To compare with, for example:

julia> function rep(A,B)
       B= replace!(x -> (x<0 || isnan(x)) ? 0 : x, B);
       A = [a < 0 || isnan(a) ? b : a for (a, b) in zip(A, B)];
       end
rep (generic function with 1 method)

julia> @btime rep(A,B) setup=(A = [1, 2.1, -5, 6, -3, 8, NaN]; B = [8, 8.2,  8, 8,  8, 8, 8]);
  39.938 ns (1 allocation: 144 bytes)

Or maybe this is a better benchmark:

julia> A = rand(10000); B = rand(10000);

julia> @btime replacewith!(a,b,x -> x < 0.1) setup=(a = copy(A); b = copy(B)) evals=1;
  2.080 μs (0 allocations: 0 bytes)

julia> @btime rep(a,b) setup=(a = copy(A); b = copy(B)) evals=1; # adapted inner conditional
  23.956 μs (2 allocations: 78.20 KiB)

Wow, this is fascinating! I was always told that a loop will be the slowest way of handling anything. This is so interesting to know.

Loops are the lowest abstraction here : i.e. closest to the actual hardware process.
Loops are only slow when you compare interpreted loops (e.g. CPython or Matlab) with compiled libraries.
Because Julia loops are compiled, there should be no way to get faster with more abstract expressions (considering sequential counterparts).
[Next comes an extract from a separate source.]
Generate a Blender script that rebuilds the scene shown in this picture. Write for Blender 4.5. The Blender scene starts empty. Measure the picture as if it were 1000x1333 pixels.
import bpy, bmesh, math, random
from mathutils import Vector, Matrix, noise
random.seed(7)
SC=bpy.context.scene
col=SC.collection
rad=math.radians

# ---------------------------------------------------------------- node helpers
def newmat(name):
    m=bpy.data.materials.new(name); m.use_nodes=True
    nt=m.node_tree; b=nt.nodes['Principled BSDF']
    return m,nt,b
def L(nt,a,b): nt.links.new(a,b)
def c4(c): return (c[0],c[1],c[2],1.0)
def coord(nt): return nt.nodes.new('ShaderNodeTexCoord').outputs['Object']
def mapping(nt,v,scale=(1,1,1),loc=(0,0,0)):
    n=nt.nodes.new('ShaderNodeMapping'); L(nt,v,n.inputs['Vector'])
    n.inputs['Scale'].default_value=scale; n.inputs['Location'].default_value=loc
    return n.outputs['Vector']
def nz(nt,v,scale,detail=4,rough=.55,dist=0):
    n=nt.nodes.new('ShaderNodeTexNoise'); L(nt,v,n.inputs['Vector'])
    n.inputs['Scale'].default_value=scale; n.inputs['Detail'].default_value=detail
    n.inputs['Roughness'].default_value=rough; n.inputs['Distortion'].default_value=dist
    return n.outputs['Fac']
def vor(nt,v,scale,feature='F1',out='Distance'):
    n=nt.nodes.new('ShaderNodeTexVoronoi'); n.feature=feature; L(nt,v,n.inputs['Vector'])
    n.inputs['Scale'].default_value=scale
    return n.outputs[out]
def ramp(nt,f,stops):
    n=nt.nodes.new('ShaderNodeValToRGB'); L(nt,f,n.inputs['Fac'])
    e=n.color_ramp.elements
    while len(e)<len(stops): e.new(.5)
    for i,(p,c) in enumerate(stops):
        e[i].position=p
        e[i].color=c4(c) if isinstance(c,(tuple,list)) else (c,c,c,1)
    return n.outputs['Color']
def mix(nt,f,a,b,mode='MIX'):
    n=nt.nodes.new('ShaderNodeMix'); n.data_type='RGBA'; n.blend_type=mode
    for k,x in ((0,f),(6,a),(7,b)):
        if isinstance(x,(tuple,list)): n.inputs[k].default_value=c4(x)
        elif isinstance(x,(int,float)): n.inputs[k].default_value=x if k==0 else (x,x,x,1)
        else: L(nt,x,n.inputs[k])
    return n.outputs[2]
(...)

This does not imply that abstract expressions should be systematically avoided : they can be more compact, less error prone and even allow for parallel implementation on various hardware.

Getting used to loops is also sort or liberating, because you don’t need to remember, learn, or search, for a function that does what you want every time. Just write what is logically natural and move forward. The impossibility of doing this (and get fast code) is what always kept me away from other high level languages, here you don’t need to adapt the logic to the language.

And you can enjoy a nother 7X speedup using @Elrod’s magic (aka LoopVectorization):

using LoopVectorization

function replacewith!(A, B)
    @tturbo for i in eachindex(A) 
        A[i] = (A[i] < 0) | isnan(A[i]) ? B[i] : A[i]
    end
    return A
end

A = rand(10000); B = rand(10000);

@btime replacewith!(a,b) setup=(a = copy(A); b = copy(B));
  956.098 ns (0 allocations: 0 bytes)

Using IfEelse.ifelse here may be even faster.

Very cool. Thanks for sharing.

Is this kind of like parallel computing? BTW, my computer has a 8-Core Intel Core i9 process. What is the best way to make sure all of the 8 cores will be put into good use, but will not crash my computer?

Yes, that’s multithreading, a kind of light parallelization method. My results are on a 4-core machine and the number of threads is set to 8, for your processor the number of threads can be set to 16 and you can get more than 10X speedup. The number of threads can be set at the Julia command line as -t auto. You can find this info in the Julia manual:

-t, --threads {N|auto} Enable N threads; auto currently sets N to the number of local CPU threads but this might change in the future

LoopVectorization will do that automatically.